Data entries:
· · · · · · ·
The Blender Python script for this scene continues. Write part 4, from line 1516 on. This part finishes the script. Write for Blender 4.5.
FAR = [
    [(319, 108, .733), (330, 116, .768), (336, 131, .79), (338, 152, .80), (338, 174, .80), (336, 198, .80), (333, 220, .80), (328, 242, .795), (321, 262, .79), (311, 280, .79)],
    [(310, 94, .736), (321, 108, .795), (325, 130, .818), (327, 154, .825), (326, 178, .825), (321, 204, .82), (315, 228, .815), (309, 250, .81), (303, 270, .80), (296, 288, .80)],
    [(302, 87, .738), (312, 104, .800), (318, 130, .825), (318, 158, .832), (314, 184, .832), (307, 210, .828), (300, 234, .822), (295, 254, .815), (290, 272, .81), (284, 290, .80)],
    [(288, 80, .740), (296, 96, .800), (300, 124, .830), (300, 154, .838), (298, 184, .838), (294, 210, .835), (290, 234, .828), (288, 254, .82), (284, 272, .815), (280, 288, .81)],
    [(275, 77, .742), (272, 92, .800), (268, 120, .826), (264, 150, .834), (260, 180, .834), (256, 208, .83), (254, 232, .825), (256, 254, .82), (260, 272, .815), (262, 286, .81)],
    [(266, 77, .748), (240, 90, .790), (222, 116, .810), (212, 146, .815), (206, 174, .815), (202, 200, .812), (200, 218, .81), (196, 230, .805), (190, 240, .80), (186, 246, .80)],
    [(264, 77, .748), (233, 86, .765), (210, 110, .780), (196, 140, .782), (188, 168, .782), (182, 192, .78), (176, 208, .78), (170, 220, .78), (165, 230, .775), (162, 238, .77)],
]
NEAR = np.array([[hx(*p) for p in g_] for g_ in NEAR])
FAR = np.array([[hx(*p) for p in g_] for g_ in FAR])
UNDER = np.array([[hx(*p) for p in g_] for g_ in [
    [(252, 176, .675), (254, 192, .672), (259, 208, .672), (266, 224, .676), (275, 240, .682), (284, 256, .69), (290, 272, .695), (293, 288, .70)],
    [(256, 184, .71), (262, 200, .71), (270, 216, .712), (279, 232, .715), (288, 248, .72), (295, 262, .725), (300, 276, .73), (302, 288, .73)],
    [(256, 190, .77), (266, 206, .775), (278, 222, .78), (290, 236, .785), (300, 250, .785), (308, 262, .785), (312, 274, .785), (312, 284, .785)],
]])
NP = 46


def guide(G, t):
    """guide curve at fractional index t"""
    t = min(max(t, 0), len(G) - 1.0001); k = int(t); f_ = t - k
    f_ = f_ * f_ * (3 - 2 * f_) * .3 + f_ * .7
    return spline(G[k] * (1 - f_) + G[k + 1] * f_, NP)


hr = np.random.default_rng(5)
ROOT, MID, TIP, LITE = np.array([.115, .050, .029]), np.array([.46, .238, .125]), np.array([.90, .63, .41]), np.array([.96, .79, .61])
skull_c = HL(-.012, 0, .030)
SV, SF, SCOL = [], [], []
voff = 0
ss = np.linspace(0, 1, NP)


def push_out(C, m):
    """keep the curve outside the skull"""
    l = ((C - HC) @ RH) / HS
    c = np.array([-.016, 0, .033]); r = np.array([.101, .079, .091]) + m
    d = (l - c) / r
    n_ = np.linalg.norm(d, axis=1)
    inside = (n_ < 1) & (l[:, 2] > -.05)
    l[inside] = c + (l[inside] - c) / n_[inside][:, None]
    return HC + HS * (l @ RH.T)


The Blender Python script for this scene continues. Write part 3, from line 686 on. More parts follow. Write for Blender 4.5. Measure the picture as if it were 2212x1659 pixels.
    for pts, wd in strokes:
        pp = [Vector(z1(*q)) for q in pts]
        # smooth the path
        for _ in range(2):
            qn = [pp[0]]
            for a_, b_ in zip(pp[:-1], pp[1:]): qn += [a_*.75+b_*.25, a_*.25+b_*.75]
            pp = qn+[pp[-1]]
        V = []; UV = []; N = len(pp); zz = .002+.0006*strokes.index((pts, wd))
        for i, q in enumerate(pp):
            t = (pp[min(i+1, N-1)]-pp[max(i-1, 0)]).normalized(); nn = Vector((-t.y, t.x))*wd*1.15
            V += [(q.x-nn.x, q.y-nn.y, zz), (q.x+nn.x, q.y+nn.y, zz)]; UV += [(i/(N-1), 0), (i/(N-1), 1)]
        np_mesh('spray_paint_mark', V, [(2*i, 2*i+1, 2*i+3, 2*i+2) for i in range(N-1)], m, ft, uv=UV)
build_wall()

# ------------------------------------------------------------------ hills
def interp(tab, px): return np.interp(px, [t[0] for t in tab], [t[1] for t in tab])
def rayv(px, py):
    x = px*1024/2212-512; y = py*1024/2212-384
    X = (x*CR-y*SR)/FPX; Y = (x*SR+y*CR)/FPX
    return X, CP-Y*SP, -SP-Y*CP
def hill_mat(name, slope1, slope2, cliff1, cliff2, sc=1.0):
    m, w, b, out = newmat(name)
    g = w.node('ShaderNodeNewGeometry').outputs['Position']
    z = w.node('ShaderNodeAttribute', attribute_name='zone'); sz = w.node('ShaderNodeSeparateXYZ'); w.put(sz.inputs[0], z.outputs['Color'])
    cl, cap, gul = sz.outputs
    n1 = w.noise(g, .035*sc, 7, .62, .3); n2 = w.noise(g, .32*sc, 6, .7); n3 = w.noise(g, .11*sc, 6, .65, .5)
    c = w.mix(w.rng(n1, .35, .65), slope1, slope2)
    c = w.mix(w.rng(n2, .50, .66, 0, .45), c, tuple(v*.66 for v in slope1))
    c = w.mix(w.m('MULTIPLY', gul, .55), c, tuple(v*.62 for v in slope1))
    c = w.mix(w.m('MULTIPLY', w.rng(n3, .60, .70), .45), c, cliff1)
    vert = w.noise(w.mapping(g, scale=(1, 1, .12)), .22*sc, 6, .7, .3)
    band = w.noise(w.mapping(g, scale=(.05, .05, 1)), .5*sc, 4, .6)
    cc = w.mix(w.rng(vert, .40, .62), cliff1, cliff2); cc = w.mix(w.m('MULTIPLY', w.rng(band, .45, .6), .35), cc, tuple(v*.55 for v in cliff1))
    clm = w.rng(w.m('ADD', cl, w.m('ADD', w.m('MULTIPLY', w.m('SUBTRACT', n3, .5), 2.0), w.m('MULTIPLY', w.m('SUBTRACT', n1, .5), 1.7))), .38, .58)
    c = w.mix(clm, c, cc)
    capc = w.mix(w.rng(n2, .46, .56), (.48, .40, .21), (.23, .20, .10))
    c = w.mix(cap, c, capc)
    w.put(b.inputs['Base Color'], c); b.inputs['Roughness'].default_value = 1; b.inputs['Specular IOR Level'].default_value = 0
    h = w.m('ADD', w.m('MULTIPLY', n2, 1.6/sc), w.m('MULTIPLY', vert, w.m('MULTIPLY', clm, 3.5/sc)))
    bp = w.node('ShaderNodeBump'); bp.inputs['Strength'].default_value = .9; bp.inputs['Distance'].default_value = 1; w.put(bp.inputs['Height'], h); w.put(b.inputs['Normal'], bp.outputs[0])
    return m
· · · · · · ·
• _Task objective_
Extract every line from the records above that contains the word "Blender".

• _The solution_
The Blender Python script for this scene continues. Write part 4, from line 1516 on. This part finishes the script. Write for Blender 4.5.
The Blender Python script for this scene continues. Write part 3, from line 686 on. More parts follow. Write for Blender 4.5. Measure the picture as if it were 2212x1659 pixels.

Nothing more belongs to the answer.